More about Method Count

When changing .java code, the change in method count is shown in code reviews. The count is the number of method references added/removed after optimization. Which methods are added/removed can be seen in the “APK Breakdown” link by checking “Method Count Mode”.

Method count is a useful thing to look at because:

  • Each method reference has overhead within the dex file format, and for smallish methods, contributes more to binary size than its corresponding executable code.
  • Method references that survive R8 optimization show how optimizable your abstractions are. Try to use low-overhead (or zero-overhead) abstractions. If you find that you're adding a lot of methods, you should see whether a different abstraction would result in fewer methods.

Android: Resources

resources.arsc

All files within res/, as well as individual entries with res/values files contribute to this file. It consists of a string table, plus one 2D array for each resource type (strings, drawable, etc). The overhead (not included actual data) for each table is: # [unique configs] * # of resources * sizeof(entry).

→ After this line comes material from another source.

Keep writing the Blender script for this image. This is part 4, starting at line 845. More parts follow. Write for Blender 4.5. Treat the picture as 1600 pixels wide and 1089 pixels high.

  • RAM: Clean Memory, with poor locality (most is paged in after a short amount of time)
  • Start-up: No effect beyond page faults.
  • Its table-based file format means it's important to keep the number of unique configs as small as possible.

res/... (drawables/layouts/xml)

Files that are packaged within the res/ directory of the .apk. These also have an entry within resources.arsc that maps to them from a resource ID.

  • RAM: None unless resources are accessed.
  • Start-up: None unless resources are accessed.

Other Assets

ICU data, V8 snapshot, etc.

  • RAM: Clean Memory
  • Start-up: No effect beyond page faults.